Look at the chart of wages share of GDP (gross domestic product) below. If wages gained 8% and returned to levels of the mid-1970s, that would be 8% of $21.5 trillion GDP (2021) or $1.7 trillion.
That equals $13,000 a year for each of the 130 million workers in the U.S.
Corporate profits have risen from $400 billion to $2.4 trillion. What would it take for those profits to decline back to $700 billion?
Most people gambling in assets don’t think they’re gambling; they think “investing” isn’t gambling. But asset bubbles are not the result of investing, they’re the result of speculation running to extremes.
Most people would be horrified by a 40% decline in their “investments.” When bubbles pop, speculative assets don’t drop 40%, they drop 90% or even 98%. Many tech companies that were $100+ in early 2000 were $4 or even $2 by 2003.
This is not at all unusual.
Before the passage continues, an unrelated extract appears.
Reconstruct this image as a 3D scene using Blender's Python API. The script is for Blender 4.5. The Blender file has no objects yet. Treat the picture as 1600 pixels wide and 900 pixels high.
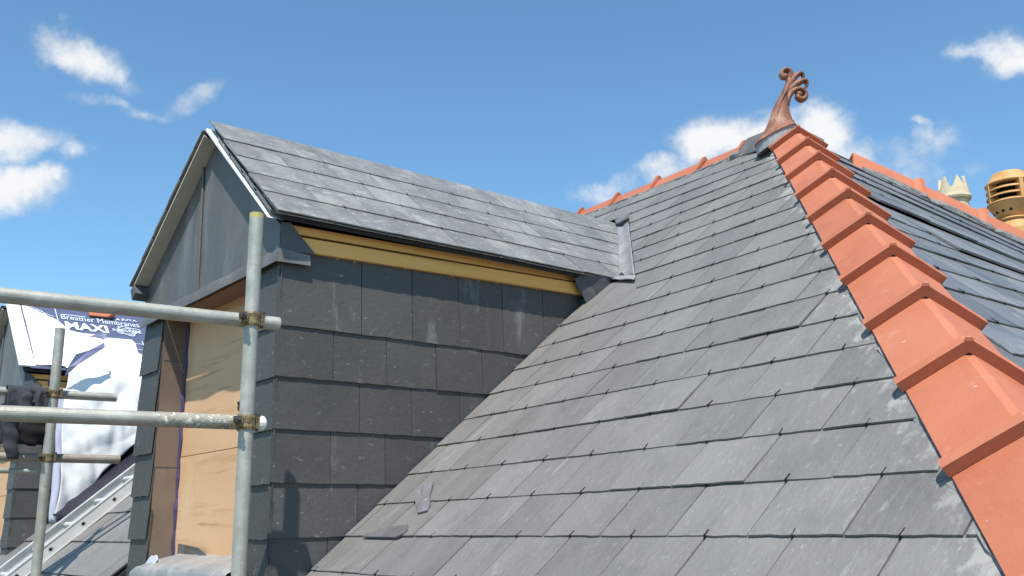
import bpy, bmesh, math, random
from mathutils import Vector as V, Matrix, noise as mnoise

# ------------------------------------------------------------------ camera, sky, sun, exposure
scene = bpy.context.scene
C = scene.collection
random.seed(7)

cam_d = bpy.data.cameras.new('camera')
cam = bpy.data.objects.new('camera', cam_d)
C.objects.link(cam)
cam_d.sensor_width = 36.0
cam_d.lens = 33.65
cam_d.clip_start = 0.05
cam_d.clip_end = 3000
RX = V((0.62732, 0.77859, -0.01611)); UX = V((0.19724, -0.13883, 0.97048)); FX = V((-0.75337, 0.61198, 0.24066))
cam.matrix_world = Matrix(((RX.x, UX.x, -FX.x, 0), (RX.y, UX.y, -FX.y, 0), (RX.z, UX.z, -FX.z, 0), (0, 0, 0, 1)))
scene.camera = cam

SUN = V((0.364, -0.345, 0.866)).normalized()          # direction towards the sun
SUN_EL = math.asin(SUN.z)
SUN_ROT = math.atan2(SUN.x, SUN.y)
SKY_STRENGTH = 0.127
EXPOSURE = 0.42

sun_d = bpy.data.lights.new('sun', 'SUN')
sun_d.energy = 4.3
sun_d.angle = math.radians(0.53)
sun_d.color = (1.0, 0.945, 0.865)
sun = bpy.data.objects.new('sun', sun_d)
sun.rotation_euler = SUN.to_track_quat('Z', 'Y').to_euler()
sun.location = (4, -6, 12)
C.objects.link(sun)

scene.view_settings.view_transform = 'Standard'
scene.view_settings.look = 'None'
scene.view_settings.exposure = EXPOSURE
scene.view_settings.gamma = 1.0
scene.view_settings.use_curve_mapping = False
scene.render.engine = 'CYCLES'
scene.cycles.max_bounces = 6
scene.cycles.diffuse_bounces = 3
scene.cycles.use_denoising = True

# each cloud lobe: two direction vectors (already divided by the lobe's angular size) and its density
CLOUDS = [
    ((0.759, 19.981, -7.951), (22.149, 14.44, 38.4), 1.05),
    ((31.553, 99.522, 19.711), (51.028, -38.755, 113.992), 0.45),
    ((13.379, 20.118, 13.615), (11.105, -45.422, 56.206), 0.5),
    ((6.943, 25.651, 0.455), (51.462, -16.169, 126.278), 0.40),
    ((13.16, 35.989, 4.967), (38.12, -28.526, 105.691), 0.40),
    ((3.473, 20.964, -0.691), (15.821, -1.241, 41.852), 1.0),
    ((7.282, 38.662, -4.116), (29.903, 2.614, 77.455), 0.6),
    ((4.463, 19.192, 2.838), (11.13, -8.184, 37.847), 1.0),
    ((25.943, 41.785, 48.894), (3.994, -64.228, 52.77), 0.8),
    ((17.905, 14.99, -2.282), (10.496, -7.815, 31.017), 1.15),
    ((14.572, 11.064, -2.1), (9.203, -6.839, 27.835), 1.2),
    ((22.405, 15.423, -3.738), (10.906, -8.128, 31.834), 1.2),
    ((20.337, 20.5, -20.809), (25.69, 2.965, 28.028), 0.95),
    ((24.896, 19.01, 5.461), (5.665, -24.229, 58.522), 0.75),
    ((16.913, 15.071, 3.357), (8.551, -23.823, 63.872), 0.62),
    ((19.751, 11.701, -3.521), (12.636, -9.357, 39.79), 0.6),
    ((30.369, 8.96, 13.496), (-10.056, -19.022, 35.256), 0.6),
    ((47.671, 37.282, -32.787), (82.272, -8.417, 110.048), 0.5),
    ((10.67, 6.243, -1.837), (11.513, -8.49, 38.017), 0.5),
    ((19.862, 8.328, -1.472), (10.966, -17.986, 46.219), 1.0),
    ((40.688, 21.88, -9.99), (31.239, -23.607, 75.532), 0.7),
]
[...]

We’ve simply forgotten what happens when bubbles pop.
The U.S. stock market was worth $53 trillion at the beginning of 2022. If corporate profits fall to $1 trillion annually, and the price/earnings ratio drops to a historically reasonable 11, U.S. stocks will be worth $11 trillion, a decline of roughly $40 trillion or 80%.
Recall that U.S. stocks fell to $11 trillion in value in 2002 and again in 2008.
“Impossible!” Yes, of course. That’s what everyone thought in 2000 and 2008 just before the bubbles popped. This is the third bubble, and it is the most gargantuan, the most stretched, and so the reversal will be the most extreme.
Think elevator, not escalator. Generational inequality, class inequality, wage deflation and the worship of the false gods of “wealth without work” the have all reached extremes. This time is different, but not in the way the status quo expects.